Je devrai marcher ce
matin au travail. À présent ce sera moins pénible car il est
établi par roulement, mais mon pied écorché me fait souffrir et je
vais à la visite. Le major me dit que j'en ai pour 2 à 3 jours et
que ce sera guéri. Mais que si je continue à marcher, cela
s'aggravera, et j'en aurai ensuite pour plus longtemps. Le capitaine
m'a fait appeler croyant que je n'avais pas voulu marcher afin
d'avoir une journée, mais [je] lui ai dit que c'était impossible et
que d'abord j'étais sur le cahier de malades et reconnu. Il y en a
qui font beaucoup de zèle en chambre et à l'abri, mais s'il fallait
qu'ils fassent comme tout le monde, ils claqueraient en peu de temps,
et ce sont ceux là, qui la guerre finie, auront le plus de langue et
n'auront jamais vu une tranchée et jamais eu le danger d'écoper une
balle. Quelques émotions seulement quand un percutant tombe, car on
ne leur laisse pas la liberté d'aller se mettre où ils veulent,
sans cela on ne les verrait jamais.
Ce matin je m'offre un
bon chocolat, car j'ai eu la veine de trouver du lait et m'en fais
retenir tous les jours, et ayant toute commodité pour le faire cela
va tout seul.
Le paysage est toujours
le même : meules de paille dans les champs et à moitié
démolies, le grain y est encore, on n'a pas eu le temps de battre.
Les maisons sont saccagées de-ci-de-là, murs éventrés. La
campagne est toujours morne sous un ciel gris, aucune vie ne l'anime.
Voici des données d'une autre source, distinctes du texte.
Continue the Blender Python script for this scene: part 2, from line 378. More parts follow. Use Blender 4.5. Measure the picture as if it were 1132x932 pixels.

Les champs sont abandonnés et sont sillonnés par des tranchées,
les paysans vont avoir quelque chose à combler après la guerre.
De certains pays,
Roclincourt, Écurie, surtout à ce dernier village, il ne reste que
quelques maisons et c'est bombardé tous les jours.
Ici la position va
devenir terrible, car on fait sauter des tranchées au moyen de
mines, et la guerre de siège ne nous dit trop rien, car on risque de
rester aplati par terre ou de faire un voyage dans le ciel. Triste
perspective comme aviation. Si on avait cru au départ venir faire
des mines en plein champ, la guerre se fait difficile, et on a
recourt à tous les moyens possibles et tous plus dangereux les uns
que les autres pour se casser la figure. Nous voilà fin novembre,
qui sait ce que nous réserve décembre, et si on verra la fin et en
quel point on sera ? C'est le mystère de l'avenir.